§ Directions
Search the listing below for "scene". Copy each matching line.

§ Stored data

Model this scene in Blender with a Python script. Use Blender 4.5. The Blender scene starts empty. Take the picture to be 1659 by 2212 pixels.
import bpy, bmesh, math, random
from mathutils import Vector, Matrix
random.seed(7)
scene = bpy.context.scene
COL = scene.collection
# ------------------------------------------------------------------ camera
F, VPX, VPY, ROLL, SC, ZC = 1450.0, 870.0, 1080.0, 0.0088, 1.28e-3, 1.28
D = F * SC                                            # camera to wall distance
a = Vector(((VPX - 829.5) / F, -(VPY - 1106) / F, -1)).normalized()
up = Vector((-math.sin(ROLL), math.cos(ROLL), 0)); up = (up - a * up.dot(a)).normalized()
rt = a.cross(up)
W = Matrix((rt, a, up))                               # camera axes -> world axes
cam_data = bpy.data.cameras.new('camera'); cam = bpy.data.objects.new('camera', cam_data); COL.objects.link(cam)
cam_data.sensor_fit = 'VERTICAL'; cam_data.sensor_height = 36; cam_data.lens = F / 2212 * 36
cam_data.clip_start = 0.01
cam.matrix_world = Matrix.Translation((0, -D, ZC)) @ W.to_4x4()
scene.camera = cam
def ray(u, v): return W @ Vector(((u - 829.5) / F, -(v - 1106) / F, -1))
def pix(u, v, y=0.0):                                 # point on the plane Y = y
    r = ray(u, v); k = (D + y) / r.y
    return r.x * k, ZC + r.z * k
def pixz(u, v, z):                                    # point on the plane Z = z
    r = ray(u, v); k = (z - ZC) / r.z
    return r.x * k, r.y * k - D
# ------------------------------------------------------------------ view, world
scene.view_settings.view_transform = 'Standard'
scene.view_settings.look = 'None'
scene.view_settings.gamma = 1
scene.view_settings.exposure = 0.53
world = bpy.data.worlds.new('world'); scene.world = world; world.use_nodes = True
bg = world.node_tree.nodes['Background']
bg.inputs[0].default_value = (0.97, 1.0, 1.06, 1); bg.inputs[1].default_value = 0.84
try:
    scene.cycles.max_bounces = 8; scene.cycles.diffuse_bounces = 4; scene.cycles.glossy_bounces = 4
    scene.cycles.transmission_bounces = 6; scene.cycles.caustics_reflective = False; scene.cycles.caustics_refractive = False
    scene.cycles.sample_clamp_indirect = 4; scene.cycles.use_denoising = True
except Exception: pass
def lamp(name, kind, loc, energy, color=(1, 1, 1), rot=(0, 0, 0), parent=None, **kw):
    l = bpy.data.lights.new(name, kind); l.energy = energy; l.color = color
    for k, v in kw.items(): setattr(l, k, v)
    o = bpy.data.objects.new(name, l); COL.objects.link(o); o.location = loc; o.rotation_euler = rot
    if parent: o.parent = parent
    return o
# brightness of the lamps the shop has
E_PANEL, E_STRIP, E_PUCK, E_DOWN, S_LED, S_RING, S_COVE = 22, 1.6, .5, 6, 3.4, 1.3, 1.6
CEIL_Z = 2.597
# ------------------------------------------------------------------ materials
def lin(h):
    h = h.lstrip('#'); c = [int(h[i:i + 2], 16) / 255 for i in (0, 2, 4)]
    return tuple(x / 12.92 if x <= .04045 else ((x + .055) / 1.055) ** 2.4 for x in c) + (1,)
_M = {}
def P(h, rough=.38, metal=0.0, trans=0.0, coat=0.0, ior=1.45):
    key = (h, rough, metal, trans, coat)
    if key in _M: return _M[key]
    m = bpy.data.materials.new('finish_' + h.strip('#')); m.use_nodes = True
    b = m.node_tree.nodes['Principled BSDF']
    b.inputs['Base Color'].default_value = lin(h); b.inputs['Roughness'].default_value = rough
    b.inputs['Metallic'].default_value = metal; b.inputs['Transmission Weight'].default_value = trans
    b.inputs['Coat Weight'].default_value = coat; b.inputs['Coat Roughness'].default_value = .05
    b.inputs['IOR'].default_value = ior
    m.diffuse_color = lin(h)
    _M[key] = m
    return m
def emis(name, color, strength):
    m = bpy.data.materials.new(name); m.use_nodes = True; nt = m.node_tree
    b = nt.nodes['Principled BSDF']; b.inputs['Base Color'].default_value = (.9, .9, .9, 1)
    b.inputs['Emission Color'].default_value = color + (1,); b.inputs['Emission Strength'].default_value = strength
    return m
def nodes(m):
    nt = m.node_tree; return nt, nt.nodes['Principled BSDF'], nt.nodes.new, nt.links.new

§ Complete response
Model this scene in Blender with a Python script. Use Blender 4.5. The Blender scene starts empty. Take the picture to be 1659 by 2212 pixels.
scene = bpy.context.scene
COL = scene.collection
scene.camera = cam
scene.view_settings.view_transform = 'Standard'
scene.view_settings.look = 'None'
scene.view_settings.gamma = 1
scene.view_settings.exposure = 0.53
world = bpy.data.worlds.new('world'); scene.world = world; world.use_nodes = True
    scene.cycles.max_bounces = 8; scene.cycles.diffuse_bounces = 4; scene.cycles.glossy_bounces = 4
    scene.cycles.transmission_bounces = 6; scene.cycles.caustics_reflective = False; scene.cycles.caustics_refractive = False
    scene.cycles.sample_clamp_indirect = 4; scene.cycles.use_denoising = True